WHEN ADVOCACY IS THE BEST OPTION IN A FOREST LAND DISPUTES | WWF
WHEN ADVOCACY IS THE BEST OPTION IN A FOREST LAND DISPUTES

Posted on 25 March 2019

Juma Stambuli (34) is a MSATI Network secretary from Sautimoja Village, Tunduru District. After being trained by WWF and The Community Forest Conservation Network of Tanzania (MJUMITA) through the Sida Leading the Change (LtC) Programme, Juma has taken a lead in executing forest management, governance and advocacy. He also gain a reputation in his community for capacity building of local communities to engage meaningfully in the decision making processes regarding the management of forests under local and national authorities.

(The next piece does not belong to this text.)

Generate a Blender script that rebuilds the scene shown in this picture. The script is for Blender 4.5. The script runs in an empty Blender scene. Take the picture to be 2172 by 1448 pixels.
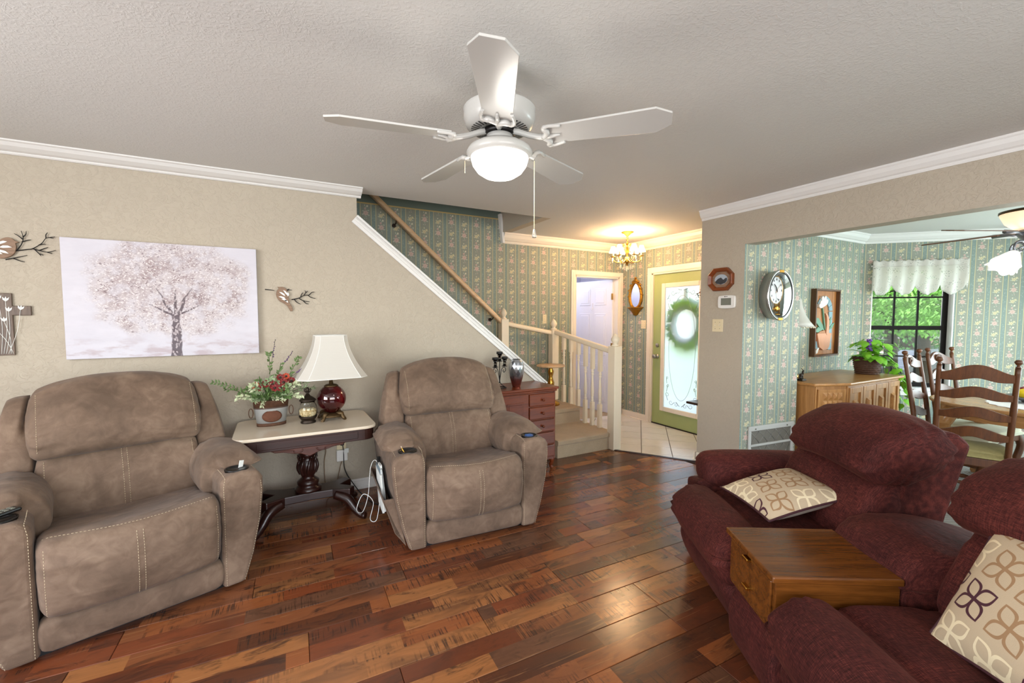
import bpy, math, random
from mathutils import Vector, Matrix, noise
D = bpy.data; S = bpy.context.scene; COL = S.collection
random.seed(7)
PI = math.pi
# ---------------------------------------------------------------- camera, world, lights, exposure
F_PX = 920.0; CX, CY, HZ, CAM_H = 1086.0, 724.0, 671.5, 1.43
YAW = math.radians(61.3)
cd = D.cameras.new('camera'); cam = D.objects.new('camera', cd); COL.objects.link(cam)
cd.sensor_fit = 'HORIZONTAL'; cd.sensor_width = 36.0; cd.lens = 36.0 * F_PX / 2172.0
cd.clip_start = 0.05; cd.clip_end = 300
cam.location = (0, 0, CAM_H)
cam.rotation_euler = (PI / 2 - math.atan((CY - HZ) / F_PX), 0, YAW - PI / 2)
S.camera = cam
vs = S.view_settings
vs.view_transform = 'Standard'; vs.look = 'None'; vs.gamma = 1.0; vs.use_curve_mapping = False
vs.exposure = 0.25
wd = D.worlds.new('world'); S.world = wd; wd.use_nodes = True
wt = wd.node_tree
for n in list(wt.nodes): wt.nodes.remove(n)
haze = wt.nodes.new('ShaderNodeMix'); haze.data_type = 'RGBA'; haze.inputs[0].default_value = .6; haze.inputs[7].default_value = (1.5, 1.56, 1.6, 1)
sky = wt.nodes.new('ShaderNodeTexSky'); sky.sky_type = 'NISHITA'; sky.sun_disc = False
sky.sun_elevation = math.radians(52); sky.sun_rotation = math.radians(200); sky.air_density = 1.2; sky.dust_density = 2.0
bg = wt.nodes.new('ShaderNodeBackground'); bg.inputs['Strength'].default_value = 1.3
wo = wt.nodes.new('ShaderNodeOutputWorld')
wt.links.new(sky.outputs[0], haze.inputs[6]); wt.links.new(haze.outputs[2], bg.inputs[0]); wt.links.new(bg.outputs[0], wo.inputs[0])
def light(name, kind, loc, energy, color, rot=(0, 0, 0), size=1.0, size_y=None, **kw):
    l = D.lights.new(name, kind); l.energy = energy; l.color = color
    if kind == 'AREA':
        l.shape = 'RECTANGLE'; l.size = size; l.size_y = size_y or size
    elif kind == 'POINT': l.shadow_soft_size = size
    elif kind == 'SUN': l.angle = size
    o = D.objects.new(name, l); COL.objects.link(o); o.location = loc; o.rotation_euler = rot
    for k, v in kw.items(): setattr(l, k, v)
    return o
light('sun', 'SUN', (0, 0, 10), 2.2, (1.0, .95, .85), (math.radians(42), 0, math.radians(225)), .02)
# daylight standing in the window openings of the walls behind and beside the camera, and of the other bay windows
light('daylight_rear', 'AREA', (0.4, -2.16, 1.45), 90, (.97, .98, 1.0), (math.radians(112), 0, 0), 3.6, 1.7)
light('daylight_side', 'AREA', (-2.76, 0.6, 1.45), 112, (.97, .98, 1.0), (math.radians(106), 0, math.radians(-90)), 2.8, 1.6)
light('daylight_bay', 'AREA', (7.9, 0.2, 1.35), 112, (.72, .93, 1.0), (math.radians(90), 0, math.radians(90)), 2.2, 1.5)
light('dining_fill', 'AREA', (5.6, -1.99, 1.35), 75, (.76, .95, 1.0), (math.radians(90), 0, 0), 2.6, 1.6)  # added fill that brightens the dining room; no known window on this side
light('small_room_fill', 'POINT', (3.65, 5.6, 2.2), 15, (.92, .94, 1.0), size=.12)  # added fill to brighten the open white door and the mirror's reflection
# ---------------------------------------------------------------- node helper
def srgb(r, g, b):
    f = lambda c: (c / 255 / 12.92) if c / 255 <= .04045 else ((c / 255 + .055) / 1.055) ** 2.4
    return (f(r), f(g), f(b), 1)
class NT:
    def __init__(s, name):
        s.mat = D.materials.new(name); s.mat.use_nodes = True; s.t = s.mat.node_tree
        for n in list(s.t.nodes): s.t.nodes.remove(n)
        s.out = s.t.nodes.new('ShaderNodeOutputMaterial'); s._tc = None
    def n(s, ty, props=None, **inp):
        nd = s.t.nodes.new('ShaderNode' + ty)
        for k, v in (props or {}).items(): setattr(nd, k, v)
        for k, v in inp.items():
            key = int(k[1:]) if k[0] == 'i' and k[1:].isdigit() else k.replace('_', ' ')
            s.set(nd.inputs[key], v)
        return nd
    def set(s, sock, v):
        if hasattr(v, 'is_output'): s.t.links.new(v, sock)
        else:
            if sock.type == 'RGBA' and hasattr(v, '__len__') and len(v) == 3: v = (*v, 1)
            sock.default_value = v
    def m(s, op, a, b=0.0, c=0.0, clamp=False):
        nd = s.n('Math', {'operation': op, 'use_clamp': clamp}); s.set(nd.inputs[0], a); s.set(nd.inputs[1], b); s.set(nd.inputs[2], c)
        return nd.outputs[0]
    def mix(s, f, a, b, mode='MIX'):
        nd = s.n('Mix', {'data_type': 'RGBA', 'blend_type': mode}); s.set(nd.inputs[0], f); s.set(nd.inputs[6], a); s.set(nd.inputs[7], b)
        return nd.outputs[2]
    def obj(s):
        if not s._tc: s._tc = s.n('TexCoord')
        return s._tc.outputs['Object']
    def uv(s):
        if not s._tc: s._tc = s.n('TexCoord')
        return s._tc.outputs['UV']
    def map(s, vec, loc=(0, 0, 0), rot=(0, 0, 0), scale=(1, 1, 1)):
        return s.n('Mapping', None, Vector=vec, Location=loc, Rotation=rot, Scale=scale).outputs[0]
    def noise(s, vec, scale=5, detail=3, rough=.5, dist=0, col=False):
        nd = s.n('TexNoise', None, Vector=vec, Scale=scale, Detail=detail, Roughness=rough, Distortion=dist)
        return nd.outputs[1 if col else 0]
    def vor(s, vec, scale=5, feature='F1', out='Distance', rnd=1.0):
        nd = s.n('TexVoronoi', {'feature': feature}, Vector=vec, Scale=scale, Randomness=rnd); return nd.outputs[out]
    def sep(s, vec): return s.n('SeparateXYZ', None, Vector=vec).outputs
    def comb(s, x, y, z): return s.n('CombineXYZ', None, X=x, Y=y, Z=z).outputs[0]
    def ramp(s, f, stops, interp='LINEAR'):
        nd = s.n('ValToRGB'); s.set(nd.inputs[0], f); e = nd.color_ramp; e.interpolation = interp
        while len(e.elements) < len(stops): e.elements.new(.5)
        for el, (p, c) in zip(e.elements, stops):
            el.position = p; el.color = c if len(c) == 4 else (*c, 1)
        return nd.outputs[0]
    def step(s, v, a, b):
        nd = s.n('MapRange', {'interpolation_type': 'SMOOTHSTEP'}); s.set(nd.inputs[0], v); s.set(nd.inputs[1], a); s.set(nd.inputs[2], b)
        return nd.outputs[0]
    def bump(s, h, strength=.3, dist=.01):
        return s.n('Bump', None, Height=h, Strength=strength, Distance=dist).outputs[0]
    def princ(s, color, rough=.5, metal=0, normal=None, **kw):
        nd = s.n('BsdfPrincipled'); s.set(nd.inputs['Base Color'], color); s.set(nd.inputs['Roughness'], rough); s.set(nd.inputs['Metallic'], metal)
        if normal is not None: s.set(nd.inputs['Normal'], normal)
        for k, v in kw.items(): s.set(nd.inputs[k.replace('_', ' ')], v)
        return nd.outputs[0]
    def done(s, sh): s.t.links.new(sh, s.out.inputs[0]); return s.mat
M = {}
def plain(name, color, rough=.5, metal=0, var=.12, scale=14, bump=0, **kw):
    t = NT(name); nz = t.noise(t.obj(), scale, 4)
    c = color if len(color) == 4 else (*color, 1)
    col = t.mix(nz, tuple(x * (1 - var) for x in c[:3]), tuple(min(1, x * (1 + var)) for x in c[:3]))
    nrm = t.bump(t.noise(t.obj(), scale * 8, 3), bump, .004) if bump else None
    M[name] = t.done(t.princ(col, rough, metal, nrm, **kw)); return M[name]
def wood(name, c1, c2, scale=1.0, axis=0, rough=.35, stretch=14, **kw):
    t = NT(name); sc = [stretch] * 3; sc[axis] = 1.0
    v = t.map(t.obj(), scale=[x * scale for x in sc])
    n1 = t.noise(v, 3.0, 6, .6, .6); n2 = t.noise(t.map(t.obj(), scale=[x * scale * 4 for x in sc]), 5, 3)
    f = t.m('ADD', t.m('MULTIPLY', n1, .75), t.m('MULTIPLY', n2, .25))
    col = t.ramp(f, [(.3, c1), (.7, c2)])
    M[name] = t.done(t.princ(col, rough, 0, t.bump(n2, .08, .002), **kw)); return M[name]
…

In 2018, land disputes resulting from cattle incursion reached its peak with village forest land reserves (VFLR’s) and farm lands suffering major loss. According to the local networks, the Villages witnessed a flow of over 22,700 cattle and many goats and sheep in to the village lands. For small farming villages this was a major challenge and contrary to the provisions of their already existing Village Land Use Plans (LUPs), forest management plans and respective bylaws. Soon tension began over the forest and land resource use and management.
 
“We are farmers and we do have VFLRs what happened caught us off guide. We did not have the capacity or systems to resolve the aftermath. Suddenly there were people cultivating and keeping cattles in the reserved lands. Our farms were ruined, water was scarce and even the wild animals disappeared. We were shocked when our forest patrols caught poachers with bush meat. We knew we had to act immediately! We could not afford to lose our forests after all the effort we have poured towards conserving them. Beside, our villages are thriving because we receive incentives from timber sells and in turn we invest in community development which proves to be a great motivation,” he explains.
 
Juma admits to witnessing significant changes in the area since the launch of advocacy campaigns. To him, more actions are taken to protect the VFLRs and farm land including joint patrols as compared to the past. The government authorities are now acting against livestock incursion in the village forests and other related conflicts.
 
‘’I am happy we were able to resolve our land disputes through advocacy, an approach that encouraged deliberation and accountability in all parties involved. The advocacy training done by WWF and MJUMITA gave us the skills and courage we needed to protect of village lands. When actions were taken by the authorities to reallocate cattle keepers we were relieved. The entire process was time and other resources consuming. Even the wild animals seem to be happy with the changes and are returning in a good number. Nevertheless, we will continue to advocate for adherence of the LUP’s and enactment of forest management bylaws in   VLFRs and farmlands. We also continue to apply and multiply   the knowledge we gained in forest management to make forest management sustainable,” he states
 
Though Juma says village forests will continue to face other threats in the future, he believes the Sida funded, LtC programme will create the community resilience towards managing its natural resources.
 
“A programme like this that focuses on Human Rights Based Approach (HRBA )always tends to succeed because it goes beyond trainings rather encouraging people to identify their issues and work towards possible solution. Being able to articulate our issues to influence decision and benefit from equal resources distribution has made us feel empowered. It takes a village to bring change, we are in this together’’, he noted.
 
Juma also appreciates the media’s engagement which brought more attention on the ongoing disputes hailing them as excellent advocacy tools. He is certain the media attention received helped the networks gain more internal and external support. Towards this end disputes have received frequent attention on a number of media platforms ranging from television to magazines.
 
According to LtC Programme implementing partner, MJUMITA, “The transformation that has taken place in the Sautimoja village, secures community rights in participatory forest management more firmly on the political agenda.”